UNE BOUTIQUE DE TAILLEURS

12 mars 2009

Le grand journaliste américain Gay Talese prétend qu’il a tout appris sur le métier d’écrire pendant son enfance, dans la boutique de tailleur de son père, dans le New Jersey, en observant sa mère bavarder avec les clientes et, insensiblement, tout découvrir de leur vie jusque dans les détails les plus intimes. L’art d’obtenir des réponses est, en réalité, un art de ne pas poser de questions; accepter les silences, se laisser écouter, c’est être sûr de tout savoir. La vraie curiosité de l’autre est un oubli de soi.
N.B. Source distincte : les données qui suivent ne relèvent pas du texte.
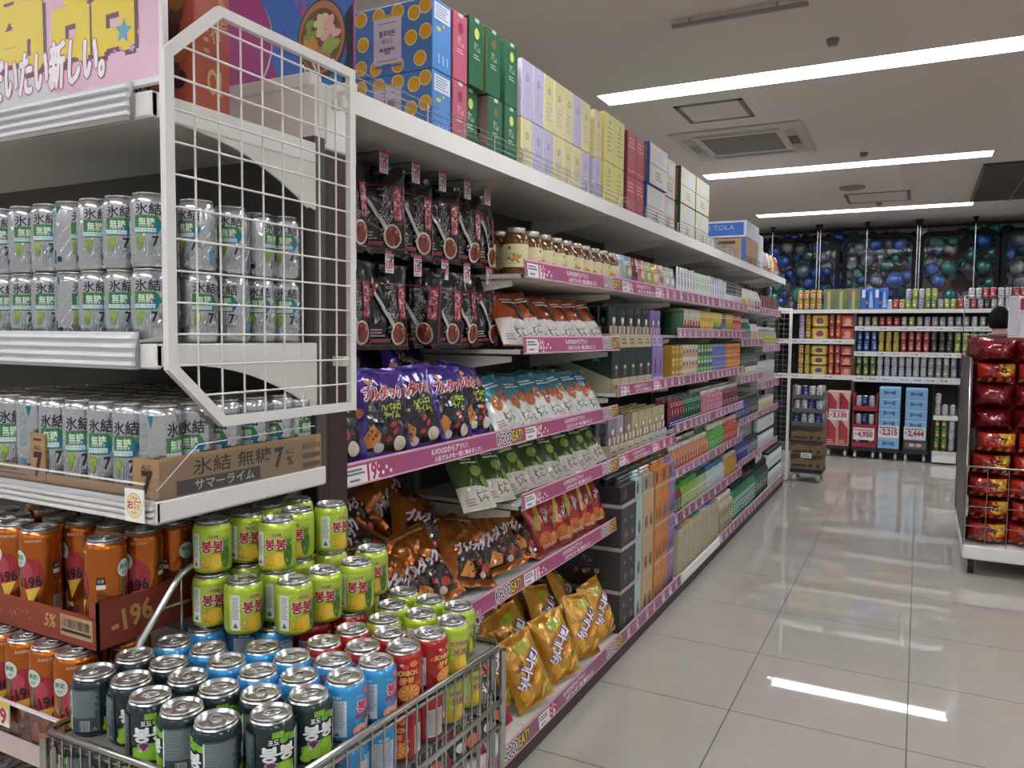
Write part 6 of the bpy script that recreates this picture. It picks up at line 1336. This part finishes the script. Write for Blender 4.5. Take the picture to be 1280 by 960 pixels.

J’ai appris sur le tas cette noble vérité de l’enquête en rencontrant des « anciens d’Indo » pour mon roman « Un Pont d’oiseaux ». Les premiers temps, j’arrivais bardé de ma science toute fraîche, piochée dans les livres et les magazines ; j’étais compétent, si l’on peut dire, et je sortais de l’entretien en préférant mes souvenirs aux leurs. C’est quand j’ai accepté de me taire – d’écouter leurs colères, leur tristesse, leurs rires d’enfants – que j’ai oublié ce qui m’amenait et peut-être, fugitivement, entrevu un pan de leur vérité. C’est avec ces « gens sans importance » que j’ai ressenti les émotions les plus profondes, les plus durables, celles qui ont imprégné ce que j’espère être la meilleur part de mon livre.

La souffrance des autres nous fait peur, son expression nous ramène à la nôtre, et nous n’en voulons pas. C’est ainsi que se passent trop de rencontres, dans l’alliance des mots pour ne rien dire. Le dieu des tailleurs nous préserve de l’obsession intempestive de savoir.